E, para terminar, tocamos aqui o papel do Estado na economia mundial, mercantil e capitalista, que hoje conhecemos. Ao contrário do que poderia parecer neste sistema de quase-livre-troca à escala global, os governos (das nações e das principais cidades do planeta) não têm hoje menos importância no funcionamento das economias do que o tiveram nos tempos em que estavam na moda as “economias dirigidas”. Dependendo embora da força (ou da fraqueza) do seu desempenho económico (produção, consumo, comércio externo, endividamento, etc.), os estados ainda definem alguma coisa nas taxas de câmbio das suas moedas, controlam a emissão monetária (e, por essa via, um pouco a inflação), constituem um “centro de custos” muito significativo (que financiam com os impostos cobrados, além da “venda de títulos de dívida”) e tutelam de várias maneiras os respectivos bancos-centrais, além da sua capacidade soberana de “ditar leis”. É por isso que o Banco Central Europeu constitui uma anomalia (e talvez uma disfunção) na regulação económica do espaço europeu e da moeda Euro. Aquela instituição bancária emissora terá sido pensada para ser complementada por outros progressos no quadro da União Económica e Monetária, que não aconteceram e talvez já não possam ser concretizados, ficando a política monetária muito isolada e lidando com realidades político-económicas nacionais muito diferenciadas.

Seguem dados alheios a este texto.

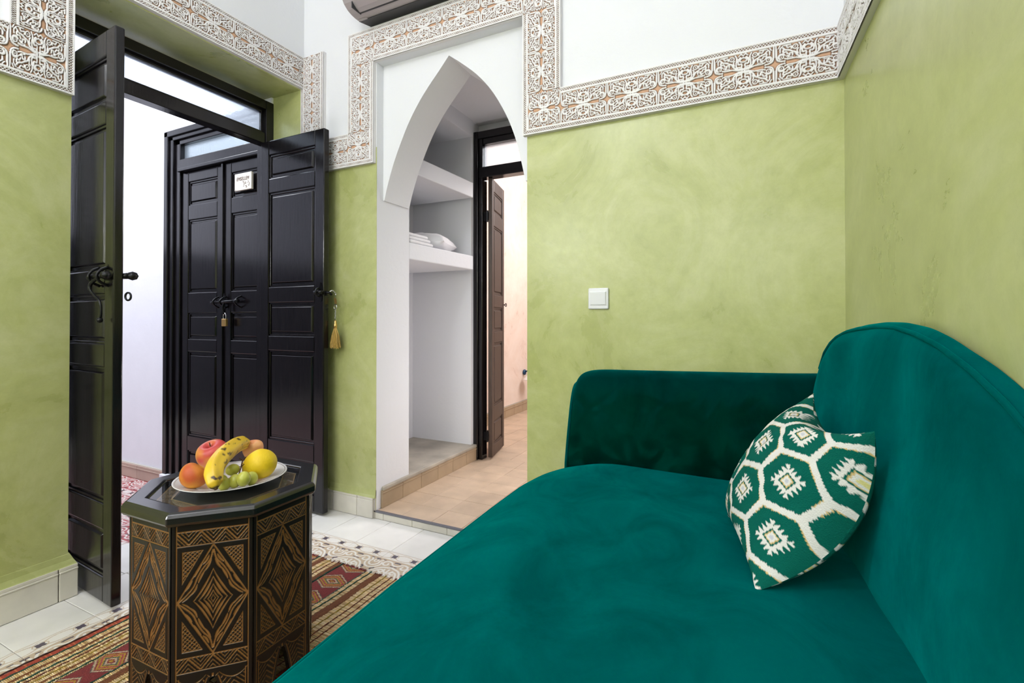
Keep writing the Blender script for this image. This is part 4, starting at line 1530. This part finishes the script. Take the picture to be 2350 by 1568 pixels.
plate = thing('plate', PC, 'white round plate of fruit on the glass table top', 'plate')
b = MB()
b.lathe([(0, .004), (.083, .004), (.089, .006), (.103, .0105), (.142, .0200), (.1445, .0210), (.145, .0195), (.124, .0125), (.098, .0055), (.085, .0), (.079, .0), (.077, .002), (0, .002)], PC, 64)
mobj('dish', b, M['porcelain'], plate, smooth=True)
b = MB()
b.lathe([(.1381, .0194), (.1393, .0198), (.1395, .0202), (.1383, .0198)], PC, 64, None, False)
mobj('rim_line', b, M['rim'], plate, smooth=True)


def inv_ft(p):
    return tuple(P0 + (np.array(p, float) - np.array(PC)) / PK)


def axis_to(v):
    v = Vector(v).normalized()
    return v.to_track_quat('Z', 'Y').to_matrix()


def fruit_np(name, c, axis, prof, colfn, mat, parent, n=56, dent=None):
    """lathe with colours: prof list of (r,h)"""
    R = np.array(axis_to(axis))
    pr = crom(prof, 5)
    m = len(pr)
    th = np.linspace(0, 2 * math.pi, n + 1)
    I, J = np.meshgrid(np.arange(m), np.arange(n + 1), indexing='ij')
    r = pr[I, 0]; h = pr[I, 1]; t = th[J]
    if dent is not None:
        r, h = dent(r, h, t)
    Lc = np.stack([r * np.cos(t), r * np.sin(t), h], -1) * PK
    Pw = Lc @ R.T + np.array(ft(c))
    C = colfn(Lc, t)
    me = np_mesh(name, Pw.reshape(-1, 3), grid_quads(m, n + 1), mat, C.reshape(-1, 3), True)
    o = bpy.data.objects.new(name, me); COL.objects.link(o); attach(o, parent)
    return o


def nz(L, f, s=0):
    x, y, z = L[..., 0] * f + s, L[..., 1] * f + 1.7 * s, L[..., 2] * f - s
    return (np.sin(x * 1.3 + 2.1 * np.sin(y * .9)) * np.sin(y * 1.1 + 1.7 * np.sin(z * 1.2)) + .5 * np.sin(2.3 * z + 1.4 * np.sin(2.2 * x))) / 1.5


def peach_col(yel, red, seed, bias=0.0, axisz=1):
    def f(L, t):
        k = np.clip(.5 + bias + .55 * nz(L, 45, seed) + 9 * (L[..., 0] * math.cos(seed) + L[..., 1] * math.sin(seed)), 0, 1)[..., None]
        return np.array(yel) * (1 - k) + np.array(red) * k
    return f


def round_prof(r, sq=.92, top=.75, stem=.12):
    return [(0.0008, -r * sq), (r * .35, -r * sq * .95), (r * .74, -r * sq * .66), (r * .97, -r * sq * .18), (r * .98, r * .25), (r * .80, r * .62 * top + r * .08), (r * .50, r * .80 * top + r * .06), (r * .24, r * .76 * top), (.0008, r * (.76 - stem * 2) * top)]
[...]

Se assim é, que pena só agora compreendermos isso! E onde estavam os filhos-dos-“pais-da-Europa” (incluindo o sr. Delors) que não nos alertaram para o problema? 
Mas, não podendo “rebobinar a fita”, há talvez que aproveitar o já existente, travar os nossos nacionalismos (mesmo os não-confessados) e procurar soluções que salvaguardem as liberdades e as autonomias fundamentais mas incrementem as melhores cooperações.